Over the next few weeks rumours were rife on the racecourse that Ballygowan Beauty had run at Dingle under the guise of Bog Road but not until 13 months later did the Turf Club decided to take action. Asked at a press conference what they were doing to prevent horses running at flapper meetings, the stewards admitted that they had discontinued sending officials to Dingle some years earlier.
They then started digging and Jimmy Johnston, the former Garda officer who is in charge of security, made extensive investigations. The evidence he uncovered included a video of the Dingle race and a photograph of the winner. This bore a tell-tale resemblance to Ballygowan Beauty in the winners’ enclosure in Tralee in 2004. The gelding has most un-usual facial markings, which were shown in considerable detail in the two photos. They were identical, as was the large white “sock ” that both of the horses had on their near-hind legs.
The Turf Club’s Appeals & Referrals Committee was chaired by Limerick-based solicitor Gordon Holmes last Monday. Tattersalls auctioneer David Pim and former senior steward Gerry Scanlan sat with him and the three men had no hesitation in ruling that the two horses were one and the same. They declared Thomas Walker, the official owner and trainer of Ballygowan Beauty, a disqualified person and recommended that the ban stay in place for at least six months. They also disqualified the horse from every race he ran in since his appearance at Dingle.
Walker is a cattle farmer at Dually near Newcastlewest in Co Limerick. He has been training horses since 1962 but he did not go to the Dingle meeting and he maintains that he is a victim of injustice. “I’ve seen other horses with markings like that and my solicitor produced photos of them,” he says. “As far as I’m concerned it wasn’t the same horse at Dingle and I feel I got a raw deal but what can I do except take my beating? I’m not going to appeal. ”
Being a disqualified person means that not only is he barred from owning and training racehorses but he is also not allowed even to go to a racecourse. He is concerned that he could miss the Listowel festival for the first time in 60 years. Two of his six horses belong to outside owners and they will have to leave his yard. He is also worried about the effect all this will have on his son Ambrose who “is mad on horses and training”.
Walker will have to repay prize money of nearly €75,000 and, he claims, live with a feeling of injustice. “The likes of me are the backbone of Irish racing.

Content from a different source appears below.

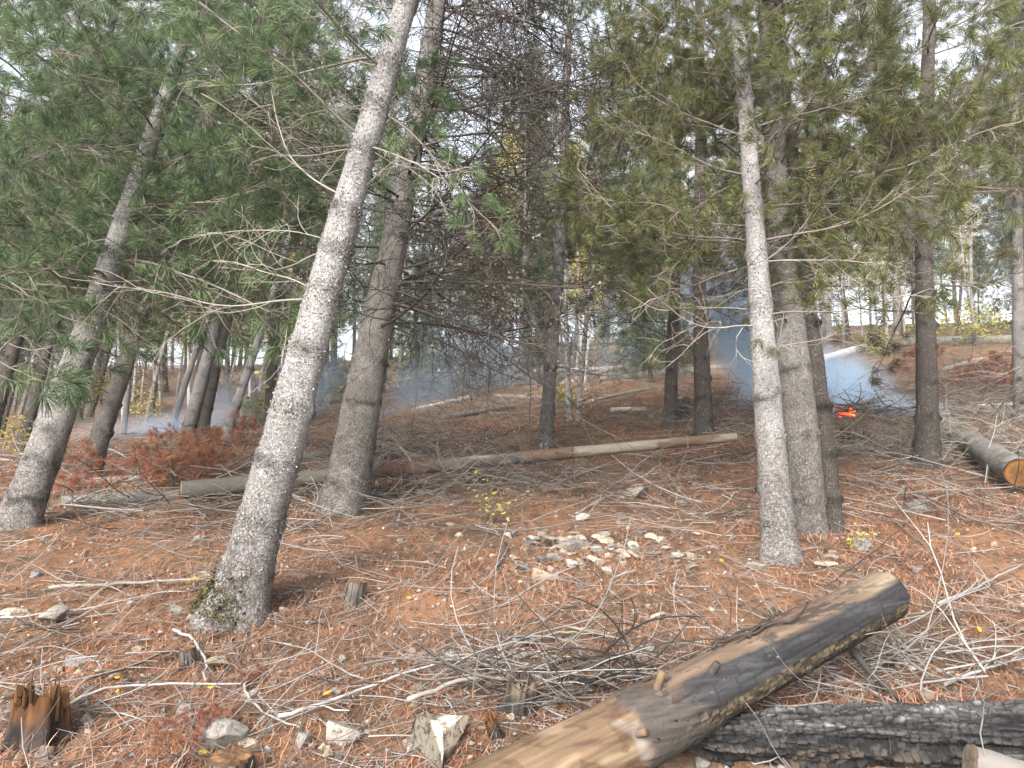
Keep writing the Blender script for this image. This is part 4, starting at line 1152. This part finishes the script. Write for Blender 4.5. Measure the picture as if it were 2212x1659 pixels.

We are only small owners and trainers but without people like us you wouldn’t have racing because the big trainers would be winning everything.”
The horse known as Bog Road was ridden at Dingle by Paddy Flood, who was not then a licensed jockey so was allowed to take part. The following June he rode his first racecourse winner at Tralee. The horse was none other than Ballygowan Beauty. “I never had any thought that it might have been the same horse, and to this day I still don’t think it is,” he says.
When Flood rode at Dingle he wore the blue, white epaulette colours carried by the horses of Hamdan Al Maktoum, save for a blue cap. The Dubai sheikh would have been even less amused to see his colours, complete with cap, carried by Carapuncha when she won at Dingle last year. This was another ringer: the mare ran under the name of My Auntie.
The horse’s regular trainer, Suzanne Cox, submitted a written statement to last Monday’s hearing to say that she had sent the mare to her farrier, Michael McAteer, for a change of scenery and McAteer ran her at flapper meetings without Cox’s knowledge.
Cox was fined €1,500 and McAteer was disqualified for a minimum of two years. He has indicated that he will lodge an appeal but the story is not over yet. The Turf Club has discovered another racehorse who ran at Dingle last year and will hold an inquiry shortly. And that’s not all. A journalist who regularly goes to the meeting says: “There are other cases that have not come to light and I know the trainers are worried.”